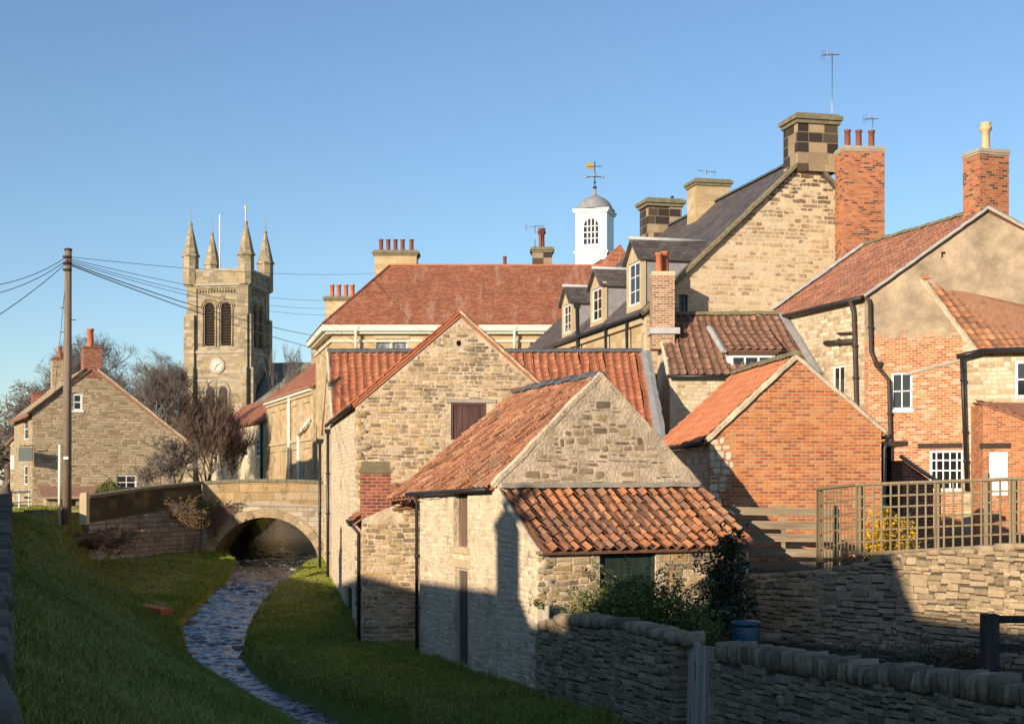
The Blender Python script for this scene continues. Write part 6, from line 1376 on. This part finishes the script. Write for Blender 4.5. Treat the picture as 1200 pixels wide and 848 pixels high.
# ================================================================== THE TERRACE OF HOUSES BEHIND THE PHOTOGRAPHER (casts the evening shade)
def off_house(i, c, L, dep, ze, zr, label, ch=None):
    d = Vector((-.5, 1, 0)).normalized(); fr = Fr(c[0], c[1], d.x, d.y); root = thing('terrace_house', label, 'house', (c[0], c[1], -1.6), 'terrace behind the camera')
    w_ = MB(); poly = [(-dep/2,-3), (dep/2,-3), (dep/2,ze), (0,zr-.12), (-dep/2,ze)]
    w_.prism([fr.p(a,0,z) for a, z in poly], [fr.p(a,L,z) for a, z in poly]); w_.build('wall', 'house_stone', root)
    t_ = MB(); slab(t_, fr.p(-dep/2-.3,-.1,ze-.15), fr.p(-dep/2-.3,L+.1,ze-.15), fr.p(0,L+.1,zr), fr.p(0,-.1,zr)); slab(t_, fr.p(dep/2+.3,-.1,ze-.15), fr.p(dep/2+.3,L+.1,ze-.15), fr.p(0,L+.1,zr), fr.p(0,-.1,zr)); t_.build('roof', 'plain_tiles', root)
    if ch: chimney(root, fr, -.4, .4, ch[0], ch[0]+ch[1], zr-1, ch[2], 'red_brick', pots=[(0, ch[0]+ch[1]/2)])
def ridge_pt(D): return (-13.8-.5*(D-5.1), D)
off_house(0, ridge_pt(6.1), 3.9, 8, 1.4, 4.35, 'low stone terrace house behind the camera, nearer end', None)
off_house(4, ridge_pt(9.6), 7.8, 8, 1.6, 4.95, 'middle stone terrace house behind the camera with its chimney', (.05,.85,6.6))
off_house(1, ridge_pt(16.6), 20.0, 8, 1.5, 4.85, 'long stone terrace house behind the camera, far end', (11,1.0,6.0))
off_house(3, ridge_pt(2.5), 4.0, 5, 4.6, 7.8, 'narrow tall stone house behind the camera', None)
off_house(2, ridge_pt(-14), 18.3, 9, 2.8, 6.5, 'taller stone house behind the camera', (4,1.2,8.0))

# ================================================================== LIGHT, SKY, CAMERA
w = bpy.data.worlds.new('World'); SC.world = w; w.use_nodes = True; nt = w.node_tree; bg = nt.nodes['Background']
sky = nt.nodes.new('ShaderNodeTexSky'); sky.sky_type = 'NISHITA'; sky.sun_disc = False
sky.sun_elevation = R(SUN_E); sky.sun_rotation = R(180+SUN_A); sky.air_density = 1.0; sky.dust_density = .18; sky.ozone_density = 3.4; sky.altitude = 200
nt.links.new(sky.outputs[0], bg.inputs['Color']); bg.inputs['Strength'].default_value = SKYS
sl = bpy.data.lights.new('sun', 'SUN'); sl.energy = SUNS; sl.angle = R(.5); sl.color = (1.0, .83, .62)
so = bpy.data.objects.new('sun', sl); COL.objects.link(so)
sd = Vector((-math.sin(R(SUN_A))*math.cos(R(SUN_E)), -math.cos(R(SUN_A))*math.cos(R(SUN_E)), math.sin(R(SUN_E))))
so.rotation_euler = sd.to_track_quat('Z', 'Y').to_euler(); so.location = sd*60
cam = bpy.data.cameras.new('camera'); co = bpy.data.objects.new('camera', cam); COL.objects.link(co)
cam.sensor_width = 36; cam.lens = 36*F/1200; cam.shift_y = (H-424)/1200; cam.clip_end = 6000; cam.clip_start = .1
co.rotation_euler = (R(90), 0, 0); co.location = (0, 0, 0); SC.camera = co
SC.view_settings.view_transform = 'Standard'; SC.view_settings.look = 'None'; SC.view_settings.exposure = EXPO; SC.view_settings.gamma = 1
# lift everything so that the water lies near zero
for o in list(SC.objects):
    if o.parent is None: o.location.z += 5.5
SC.cycles.max_bounces = 6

*Task instructions:* From start to finish, output the listing exactly, but omit its pictures.

*Solution to the exercise:*
The Blender Python script for this scene continues. Write part 6, from line 1376 on. This part finishes the script. Write for Blender 4.5. Treat the picture as 1200 pixels wide and 848 pixels high.
# ================================================================== THE TERRACE OF HOUSES BEHIND THE PHOTOGRAPHER (casts the evening shade)
def off_house(i, c, L, dep, ze, zr, label, ch=None):
    d = Vector((-.5, 1, 0)).normalized(); fr = Fr(c[0], c[1], d.x, d.y); root = thing('terrace_house', label, 'house', (c[0], c[1], -1.6), 'terrace behind the camera')
    w_ = MB(); poly = [(-dep/2,-3), (dep/2,-3), (dep/2,ze), (0,zr-.12), (-dep/2,ze)]
    w_.prism([fr.p(a,0,z) for a, z in poly], [fr.p(a,L,z) for a, z in poly]); w_.build('wall', 'house_stone', root)
    t_ = MB(); slab(t_, fr.p(-dep/2-.3,-.1,ze-.15), fr.p(-dep/2-.3,L+.1,ze-.15), fr.p(0,L+.1,zr), fr.p(0,-.1,zr)); slab(t_, fr.p(dep/2+.3,-.1,ze-.15), fr.p(dep/2+.3,L+.1,ze-.15), fr.p(0,L+.1,zr), fr.p(0,-.1,zr)); t_.build('roof', 'plain_tiles', root)
    if ch: chimney(root, fr, -.4, .4, ch[0], ch[0]+ch[1], zr-1, ch[2], 'red_brick', pots=[(0, ch[0]+ch[1]/2)])
def ridge_pt(D): return (-13.8-.5*(D-5.1), D)
off_house(0, ridge_pt(6.1), 3.9, 8, 1.4, 4.35, 'low stone terrace house behind the camera, nearer end', None)
off_house(4, ridge_pt(9.6), 7.8, 8, 1.6, 4.95, 'middle stone terrace house behind the camera with its chimney', (.05,.85,6.6))
off_house(1, ridge_pt(16.6), 20.0, 8, 1.5, 4.85, 'long stone terrace house behind the camera, far end', (11,1.0,6.0))
off_house(3, ridge_pt(2.5), 4.0, 5, 4.6, 7.8, 'narrow tall stone house behind the camera', None)
off_house(2, ridge_pt(-14), 18.3, 9, 2.8, 6.5, 'taller stone house behind the camera', (4,1.2,8.0))

# ================================================================== LIGHT, SKY, CAMERA
w = bpy.data.worlds.new('World'); SC.world = w; w.use_nodes = True; nt = w.node_tree; bg = nt.nodes['Background']
sky = nt.nodes.new('ShaderNodeTexSky'); sky.sky_type = 'NISHITA'; sky.sun_disc = False
sky.sun_elevation = R(SUN_E); sky.sun_rotation = R(180+SUN_A); sky.air_density = 1.0; sky.dust_density = .18; sky.ozone_density = 3.4; sky.altitude = 200
nt.links.new(sky.outputs[0], bg.inputs['Color']); bg.inputs['Strength'].default_value = SKYS
sl = bpy.data.lights.new('sun', 'SUN'); sl.energy = SUNS; sl.angle = R(.5); sl.color = (1.0, .83, .62)
so = bpy.data.objects.new('sun', sl); COL.objects.link(so)
sd = Vector((-math.sin(R(SUN_A))*math.cos(R(SUN_E)), -math.cos(R(SUN_A))*math.cos(R(SUN_E)), math.sin(R(SUN_E))))
so.rotation_euler = sd.to_track_quat('Z', 'Y').to_euler(); so.location = sd*60
cam = bpy.data.cameras.new('camera'); co = bpy.data.objects.new('camera', cam); COL.objects.link(co)
cam.sensor_width = 36; cam.lens = 36*F/1200; cam.shift_y = (H-424)/1200; cam.clip_end = 6000; cam.clip_start = .1
co.rotation_euler = (R(90), 0, 0); co.location = (0, 0, 0); SC.camera = co
SC.view_settings.view_transform = 'Standard'; SC.view_settings.look = 'None'; SC.view_settings.exposure = EXPO; SC.view_settings.gamma = 1
# lift everything so that the water lies near zero
for o in list(SC.objects):
    if o.parent is None: o.location.z += 5.5
SC.cycles.max_bounces = 6